### Given problem:
Repeat the whole listing exactly as written.

### Data segment:
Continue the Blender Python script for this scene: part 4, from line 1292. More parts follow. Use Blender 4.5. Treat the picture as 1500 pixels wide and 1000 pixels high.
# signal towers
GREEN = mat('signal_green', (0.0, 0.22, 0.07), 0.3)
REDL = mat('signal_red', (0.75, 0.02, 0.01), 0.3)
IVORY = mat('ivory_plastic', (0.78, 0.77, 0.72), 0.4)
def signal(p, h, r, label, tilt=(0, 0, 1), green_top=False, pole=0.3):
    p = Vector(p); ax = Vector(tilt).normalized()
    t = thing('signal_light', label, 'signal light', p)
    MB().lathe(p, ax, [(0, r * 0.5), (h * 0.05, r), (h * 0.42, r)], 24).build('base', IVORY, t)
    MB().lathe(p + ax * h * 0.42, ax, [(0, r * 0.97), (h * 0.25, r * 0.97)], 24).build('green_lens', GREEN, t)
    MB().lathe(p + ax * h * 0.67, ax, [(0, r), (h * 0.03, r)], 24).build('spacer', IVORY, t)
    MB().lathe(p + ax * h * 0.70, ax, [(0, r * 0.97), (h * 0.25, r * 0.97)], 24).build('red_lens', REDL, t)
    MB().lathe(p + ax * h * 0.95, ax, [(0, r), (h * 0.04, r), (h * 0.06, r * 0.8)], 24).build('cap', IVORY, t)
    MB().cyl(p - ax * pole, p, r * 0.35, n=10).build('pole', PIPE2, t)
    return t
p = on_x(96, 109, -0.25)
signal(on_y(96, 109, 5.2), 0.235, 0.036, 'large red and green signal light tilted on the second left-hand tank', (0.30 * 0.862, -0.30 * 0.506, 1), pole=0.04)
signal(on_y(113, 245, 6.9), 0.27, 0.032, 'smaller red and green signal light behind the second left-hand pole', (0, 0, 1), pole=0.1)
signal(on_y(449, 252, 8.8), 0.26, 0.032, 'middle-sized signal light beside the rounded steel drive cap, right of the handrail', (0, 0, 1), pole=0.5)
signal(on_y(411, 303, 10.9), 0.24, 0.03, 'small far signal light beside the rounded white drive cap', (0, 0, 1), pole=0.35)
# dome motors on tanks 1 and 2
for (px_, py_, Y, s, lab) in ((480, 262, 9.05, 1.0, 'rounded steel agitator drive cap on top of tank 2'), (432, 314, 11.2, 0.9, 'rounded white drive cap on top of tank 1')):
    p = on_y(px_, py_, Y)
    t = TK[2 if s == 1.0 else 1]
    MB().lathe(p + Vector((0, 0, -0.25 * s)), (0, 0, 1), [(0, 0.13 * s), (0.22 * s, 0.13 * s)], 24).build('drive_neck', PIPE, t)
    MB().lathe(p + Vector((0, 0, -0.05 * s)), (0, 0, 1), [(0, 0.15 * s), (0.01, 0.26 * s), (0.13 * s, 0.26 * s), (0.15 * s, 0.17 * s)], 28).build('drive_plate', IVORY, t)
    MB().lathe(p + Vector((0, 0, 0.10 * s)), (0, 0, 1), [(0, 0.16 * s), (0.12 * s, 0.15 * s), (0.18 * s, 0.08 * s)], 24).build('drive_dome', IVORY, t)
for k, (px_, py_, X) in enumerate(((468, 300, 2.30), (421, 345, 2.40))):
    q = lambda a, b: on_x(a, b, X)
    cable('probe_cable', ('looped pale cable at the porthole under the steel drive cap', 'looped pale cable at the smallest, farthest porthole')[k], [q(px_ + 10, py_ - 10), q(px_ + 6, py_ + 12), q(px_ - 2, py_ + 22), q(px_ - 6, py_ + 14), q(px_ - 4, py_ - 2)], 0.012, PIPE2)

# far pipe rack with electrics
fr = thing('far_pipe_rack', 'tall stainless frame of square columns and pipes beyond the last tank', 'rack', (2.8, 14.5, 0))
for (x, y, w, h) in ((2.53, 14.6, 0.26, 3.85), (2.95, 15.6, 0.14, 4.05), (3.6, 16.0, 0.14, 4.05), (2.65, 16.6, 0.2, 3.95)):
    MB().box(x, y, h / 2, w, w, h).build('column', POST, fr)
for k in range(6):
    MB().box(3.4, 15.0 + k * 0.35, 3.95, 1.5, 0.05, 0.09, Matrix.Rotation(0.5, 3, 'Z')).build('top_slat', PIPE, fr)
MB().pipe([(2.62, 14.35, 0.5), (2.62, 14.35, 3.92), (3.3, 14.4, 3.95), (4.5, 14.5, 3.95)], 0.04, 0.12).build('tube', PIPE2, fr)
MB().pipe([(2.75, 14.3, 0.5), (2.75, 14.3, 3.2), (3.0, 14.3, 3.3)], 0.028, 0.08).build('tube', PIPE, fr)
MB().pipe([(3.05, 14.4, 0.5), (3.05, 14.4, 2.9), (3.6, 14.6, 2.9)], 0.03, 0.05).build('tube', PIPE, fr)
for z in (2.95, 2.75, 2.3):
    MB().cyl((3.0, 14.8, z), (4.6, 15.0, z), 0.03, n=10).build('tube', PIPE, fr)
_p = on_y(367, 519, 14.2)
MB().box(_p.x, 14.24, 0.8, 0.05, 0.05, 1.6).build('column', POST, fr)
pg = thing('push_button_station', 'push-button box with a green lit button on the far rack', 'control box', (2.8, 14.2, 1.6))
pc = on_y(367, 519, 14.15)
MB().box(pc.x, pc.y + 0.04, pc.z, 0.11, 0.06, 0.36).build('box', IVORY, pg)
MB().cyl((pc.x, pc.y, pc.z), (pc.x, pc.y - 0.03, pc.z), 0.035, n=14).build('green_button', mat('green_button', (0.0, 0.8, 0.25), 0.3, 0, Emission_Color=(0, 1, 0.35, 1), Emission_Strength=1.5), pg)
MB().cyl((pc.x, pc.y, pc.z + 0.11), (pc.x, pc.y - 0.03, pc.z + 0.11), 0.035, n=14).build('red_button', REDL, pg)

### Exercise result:
Continue the Blender Python script for this scene: part 4, from line 1292. More parts follow. Use Blender 4.5. Treat the picture as 1500 pixels wide and 1000 pixels high.
# signal towers
GREEN = mat('signal_green', (0.0, 0.22, 0.07), 0.3)
REDL = mat('signal_red', (0.75, 0.02, 0.01), 0.3)
IVORY = mat('ivory_plastic', (0.78, 0.77, 0.72), 0.4)
def signal(p, h, r, label, tilt=(0, 0, 1), green_top=False, pole=0.3):
    p = Vector(p); ax = Vector(tilt).normalized()
    t = thing('signal_light', label, 'signal light', p)
    MB().lathe(p, ax, [(0, r * 0.5), (h * 0.05, r), (h * 0.42, r)], 24).build('base', IVORY, t)
    MB().lathe(p + ax * h * 0.42, ax, [(0, r * 0.97), (h * 0.25, r * 0.97)], 24).build('green_lens', GREEN, t)
    MB().lathe(p + ax * h * 0.67, ax, [(0, r), (h * 0.03, r)], 24).build('spacer', IVORY, t)
    MB().lathe(p + ax * h * 0.70, ax, [(0, r * 0.97), (h * 0.25, r * 0.97)], 24).build('red_lens', REDL, t)
    MB().lathe(p + ax * h * 0.95, ax, [(0, r), (h * 0.04, r), (h * 0.06, r * 0.8)], 24).build('cap', IVORY, t)
    MB().cyl(p - ax * pole, p, r * 0.35, n=10).build('pole', PIPE2, t)
    return t
p = on_x(96, 109, -0.25)
signal(on_y(96, 109, 5.2), 0.235, 0.036, 'large red and green signal light tilted on the second left-hand tank', (0.30 * 0.862, -0.30 * 0.506, 1), pole=0.04)
signal(on_y(113, 245, 6.9), 0.27, 0.032, 'smaller red and green signal light behind the second left-hand pole', (0, 0, 1), pole=0.1)
signal(on_y(449, 252, 8.8), 0.26, 0.032, 'middle-sized signal light beside the rounded steel drive cap, right of the handrail', (0, 0, 1), pole=0.5)
signal(on_y(411, 303, 10.9), 0.24, 0.03, 'small far signal light beside the rounded white drive cap', (0, 0, 1), pole=0.35)
# dome motors on tanks 1 and 2
for (px_, py_, Y, s, lab) in ((480, 262, 9.05, 1.0, 'rounded steel agitator drive cap on top of tank 2'), (432, 314, 11.2, 0.9, 'rounded white drive cap on top of tank 1')):
    p = on_y(px_, py_, Y)
    t = TK[2 if s == 1.0 else 1]
    MB().lathe(p + Vector((0, 0, -0.25 * s)), (0, 0, 1), [(0, 0.13 * s), (0.22 * s, 0.13 * s)], 24).build('drive_neck', PIPE, t)
    MB().lathe(p + Vector((0, 0, -0.05 * s)), (0, 0, 1), [(0, 0.15 * s), (0.01, 0.26 * s), (0.13 * s, 0.26 * s), (0.15 * s, 0.17 * s)], 28).build('drive_plate', IVORY, t)
    MB().lathe(p + Vector((0, 0, 0.10 * s)), (0, 0, 1), [(0, 0.16 * s), (0.12 * s, 0.15 * s), (0.18 * s, 0.08 * s)], 24).build('drive_dome', IVORY, t)
for k, (px_, py_, X) in enumerate(((468, 300, 2.30), (421, 345, 2.40))):
    q = lambda a, b: on_x(a, b, X)
    cable('probe_cable', ('looped pale cable at the porthole under the steel drive cap', 'looped pale cable at the smallest, farthest porthole')[k], [q(px_ + 10, py_ - 10), q(px_ + 6, py_ + 12), q(px_ - 2, py_ + 22), q(px_ - 6, py_ + 14), q(px_ - 4, py_ - 2)], 0.012, PIPE2)

# far pipe rack with electrics
fr = thing('far_pipe_rack', 'tall stainless frame of square columns and pipes beyond the last tank', 'rack', (2.8, 14.5, 0))
for (x, y, w, h) in ((2.53, 14.6, 0.26, 3.85), (2.95, 15.6, 0.14, 4.05), (3.6, 16.0, 0.14, 4.05), (2.65, 16.6, 0.2, 3.95)):
    MB().box(x, y, h / 2, w, w, h).build('column', POST, fr)
for k in range(6):
    MB().box(3.4, 15.0 + k * 0.35, 3.95, 1.5, 0.05, 0.09, Matrix.Rotation(0.5, 3, 'Z')).build('top_slat', PIPE, fr)
MB().pipe([(2.62, 14.35, 0.5), (2.62, 14.35, 3.92), (3.3, 14.4, 3.95), (4.5, 14.5, 3.95)], 0.04, 0.12).build('tube', PIPE2, fr)
MB().pipe([(2.75, 14.3, 0.5), (2.75, 14.3, 3.2), (3.0, 14.3, 3.3)], 0.028, 0.08).build('tube', PIPE, fr)
MB().pipe([(3.05, 14.4, 0.5), (3.05, 14.4, 2.9), (3.6, 14.6, 2.9)], 0.03, 0.05).build('tube', PIPE, fr)
for z in (2.95, 2.75, 2.3):
    MB().cyl((3.0, 14.8, z), (4.6, 15.0, z), 0.03, n=10).build('tube', PIPE, fr)
_p = on_y(367, 519, 14.2)
MB().box(_p.x, 14.24, 0.8, 0.05, 0.05, 1.6).build('column', POST, fr)
pg = thing('push_button_station', 'push-button box with a green lit button on the far rack', 'control box', (2.8, 14.2, 1.6))
pc = on_y(367, 519, 14.15)
MB().box(pc.x, pc.y + 0.04, pc.z, 0.11, 0.06, 0.36).build('box', IVORY, pg)
MB().cyl((pc.x, pc.y, pc.z), (pc.x, pc.y - 0.03, pc.z), 0.035, n=14).build('green_button', mat('green_button', (0.0, 0.8, 0.25), 0.3, 0, Emission_Color=(0, 1, 0.35, 1), Emission_Strength=1.5), pg)
MB().cyl((pc.x, pc.y, pc.z + 0.11), (pc.x, pc.y - 0.03, pc.z + 0.11), 0.035, n=14).build('red_button', REDL, pg)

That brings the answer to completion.